Special keyword argument lambda syntax

Scott David Daniels Scott.Daniels at Acm.Org
Fri Mar 13 12:39:16 EDT 2009


Rhodri James wrote:
> On Fri, 13 Mar 2009 14:49:17 -0000, Beni Cherniavsky 
> <beni.cherniavsky at gmail.com> wrote:
>> ...Allow keyword arguments in function call to take this form:
>>     NAME ( ARGUMENTS ) = EXPRESSION
>> which is equivallent to the following:
>>     NAME = lambda  ARGUMENTS: EXPRESSION
>> except that NAME is also assigned as the function's `__name__`.
> 
> My first instinct on seeing the example was that "key(n)" was a function 
> *call*, not a function definition, and to remember the thread a month or 
> two ago about assigning to the result of a function call.  I'm inclined 
> to think this would add confusion rather than remove it.

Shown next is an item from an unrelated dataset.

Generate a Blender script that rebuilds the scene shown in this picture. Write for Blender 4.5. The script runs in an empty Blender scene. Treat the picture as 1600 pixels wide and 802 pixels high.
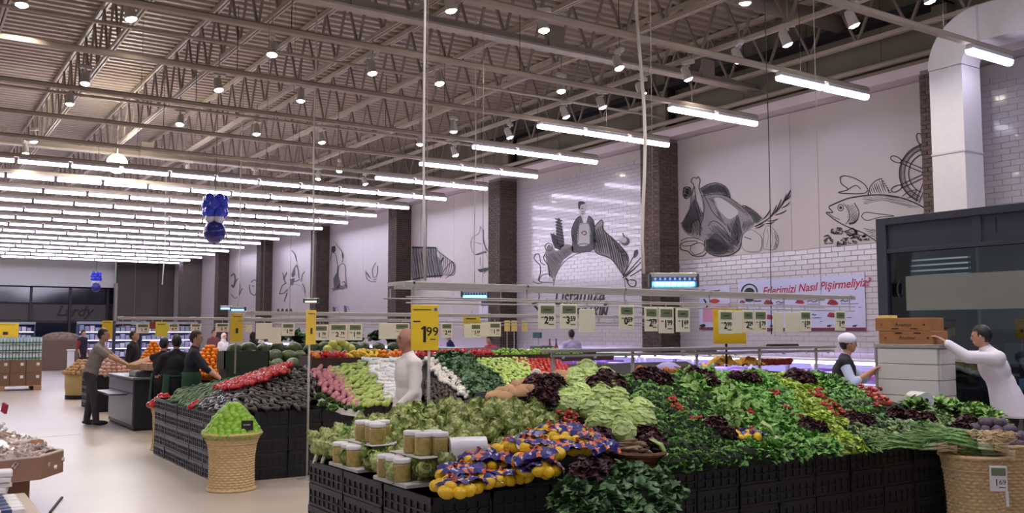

The original proposal was initially appealing to me until I saw this
comment.  That means a relatively "invisible typo" would turn into good
syntax.  Possibley this is exactly what Rhodri James is talking about,
but just to be explicit, one of these is probably a mistake:
        somefun(something, key(x)==5)
        somefun(something, key(x)=5)
Right now a syntax error makes you look there, after your extension,
only test cases will show these problems.